UM regents approve new ethics policy

October 29, 2006|By Capital News Service

The University System of Maryland's Board of Regents has approved a tougher ethics policy for its members that prohibits paid lobbying and sets stricter standards on conflicts of interest.

The new guidelines approved Friday elaborate on the one-sentence 1999 policy banning lobbying by regents, under which regent and former Gov. Marvin Mandel and former board Chairman David H. Nevins were investigated by a panel of their fellow board members.

"I think it's fair to say that [the new guidelines] stemmed from the review of my activities and those of a couple of other board members," Nevins said.

As the former marketing director of Constellation Energy Group, Nevins came under scrutiny by the board after he chaperoned Constellation officials to meetings with state legislators. A panel of the board cleared Nevins of any wrongdoing in April.

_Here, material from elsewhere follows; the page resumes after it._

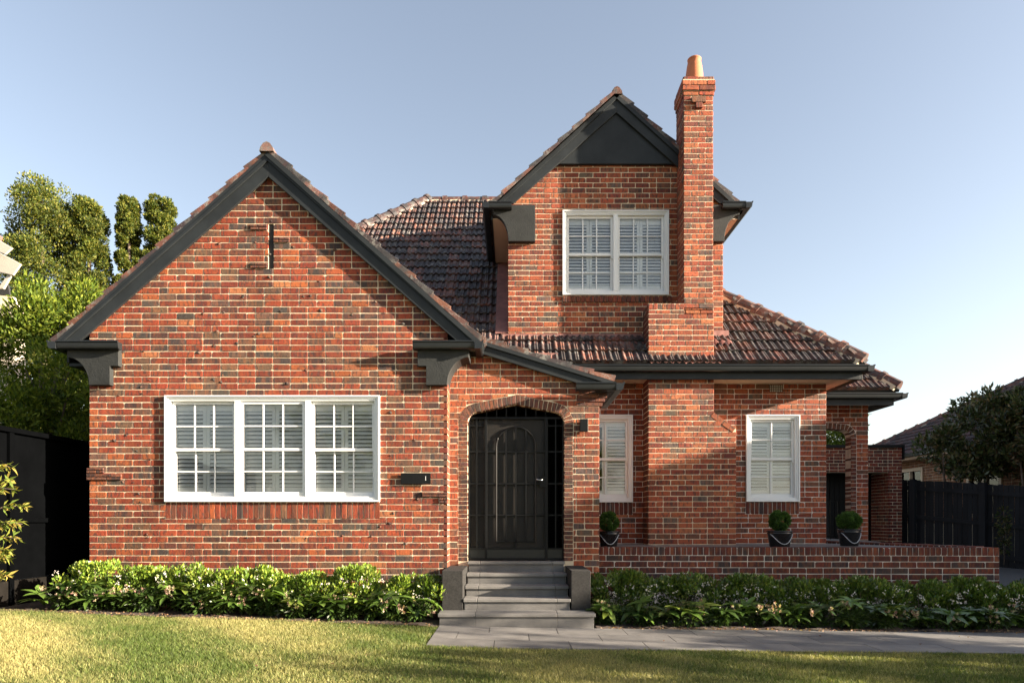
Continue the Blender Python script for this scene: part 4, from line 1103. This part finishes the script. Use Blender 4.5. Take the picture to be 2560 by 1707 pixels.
mb = MB(); mb.box(FX - .05, FX + .06, -8, .98, ft - .035, ft + .03); mb.build('top_rail', M['fence_left'], ff, bevel=.006)
mb = MB(); mb.box(FX + .001, FX + .045, -8, .2, 1.30, 1.36); mb.build('mid_rail', M['fence_left'], ff, bevel=.004)
mb = MB(); mb.box(FX - .05, FX + .02, -8, .95, gz(FX) - .05, gz(FX) + .31); mb.build('plinth', simple('old_sleeper', (.010, .009, .008), .95, .3, 5, .3, 60, .0), ff, bevel=.006)
stp = MB(); stp.box(X(98, .3), X(127, .3), .25, .40, gz(-6, 0) - .02, Z(1417, .3)); o = stp.build('timber_post', simple('weathered_timber', (.06, .052, .042), .9), None, bevel=.008); tag(o, 'short weathered timber post on the soil beside the side gate', 'post')
gt_ = thing('side_gate', 'black side gate with latch between the fence and the house', 'gate', (0, 0, 0))
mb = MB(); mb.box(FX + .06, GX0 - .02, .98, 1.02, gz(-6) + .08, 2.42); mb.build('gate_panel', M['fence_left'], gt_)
mb = MB(); mb.box(FX + .03, FX + .12, .93, 1.05, gz(-6), 2.52); mb.box(GX0 - .1, GX0 - .02, .93, 1.05, gz(-6), 2.46); mb.box(FX + .12, GX0 - .1, .95, 1.03, 2.40, 2.46); mb.build('gate_frame', M['fence_left'], gt_, bevel=.004)
mb = MB(); yl = .93; mb.box(X(188, yl), X(200, yl), yl - .03, yl + .04, Z(1219, yl), Z(1214, yl)); mb.box(X(193, yl), X(196, yl), yl - .02, yl + .04, Z(1325, yl), Z(1200, yl)); mb.build('latch', M['black'], gt_)
for side, xx in ((0, 0),): pass

# ------------------------------------------------------------ foliage tools
def leaves(name, P, D, size, asp, tints, m, parent, fold=.25, droop=0.0):
    """pointed leaves: two triangles folded on the midrib, as quads base-left-tip-right"""
    n = len(P); D = D / np.linalg.norm(D, axis=1, keepdims=True)
    r = rng.normal(0, 1, (n, 3)); S = np.cross(D, r); S /= np.linalg.norm(S, axis=1, keepdims=True); U = np.cross(S, D)
    s = size[:, None]
    tip = P + D * s - U * s * droop; L = P + D * s * .5 + S * s * asp * .5 + U * s * fold * asp; Rr = P + D * s * .5 - S * s * asp * .5 + U * s * fold * asp
    V = np.stack([P, L, tip, Rr], 1); return tri_mesh(name, V, None, tints, m, parent)
def blob_pts(n, c, r, shell=.55, seed=None):
    d = rng.normal(0, 1, (n, 3)); d /= np.linalg.norm(d, axis=1, keepdims=True)
    q = shell + (1 - shell) * rng.uniform(0, 1, n) ** .6
    return np.array(c) + d * np.array(r) * q[:, None], d
def lumps(n, lumps_, shell=.5):
    """points over many lumps (centre, radii); weight by area"""
    w = np.array([np.prod(l[1]) ** (2 / 3) for l in lumps_]); cnt_ = (w / w.sum() * n).astype(int) + 1; P = []; D = []; I = []
    for i, (l, k) in enumerate(zip(lumps_, cnt_)):
        p, d = blob_pts(k, l[0], l[1], shell); P.append(p); D.append(d); I.append(np.full(k, i))
    return np.concatenate(P), np.concatenate(D), np.concatenate(I)
def crown_lumps(c, r, n, size, seed, flat=1.0, bias=None):
    g = np.random.default_rng(seed); out = []
    for i in range(n):
        d = g.normal(0, 1, 3); d /= np.linalg.norm(d); q = g.uniform(.45, 1) ** .5
        s = size * g.uniform(.6, 1.35); out.append((np.array(c) + d * np.array(r) * q, (s, s, s * flat)))
    return out
def tints_for(I, pal, g=None):
    pal = np.array(pal); k = rng.integers(0, len(pal), len(I)); base = pal[k]
    lum = np.random.default_rng(11).uniform(.75, 1.25, I.max() + 2)[I][:, None]
    return base * lum * rng.uniform(.75, 1.25, (len(I), 1))
def trunk(parent, pts, r0, r1, name='trunk', m='bark', n=8):
    k = len(pts); mb = MB(); mb.tube(pts, [r0 + (r1 - r0) * i / (k - 1) for i in range(k)], n); return mb.build(name, M[m], parent, smooth=True)
def limbs(parent, base, targets, r=.04, name='limb'):
    mb = MB()
    for t_ in targets:
        b = Vector(base); t_ = Vector(t_); mid = (b + t_) / 2 + Vector((random.uniform(-.15, .15), random.uniform(-.15, .15), random.uniform(0, .2)))
        mb.tube([b, mid, t_], [r, r * .6, r * .2], 5)
    return mb.build(name, M['bark'], parent, smooth=True)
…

Shortly after Nevins was cleared, the same audit committee panel found that Mandel had violated the policy working as a paid lobbyist during the 2004, 2005 and 2006 legislative sessions.

"What happened when these issues were raised this past spring was that people recognized that there were really no standards or guidelines to drive this policy," said William E. Kirwan, chancellor of the University System of Maryland.

The new policy states that members cannot accept payment to "communicate with an official or employee of the General Assembly for the purpose of influencing legislative action." Exceptions include communicating with legislators on official regents business and representing one's own employer or profession at the legislature - provided that talking to General Assembly staff is a normal part of the job.

Under the new guidelines, board members cannot engage in talks with lawmakers that create - or even appear to be - a conflict of interest with their duties as regents.

The old policy read, "A member of the Board of Regents shall not, for compensation, assist or represent any party in any matter before the General Assembly."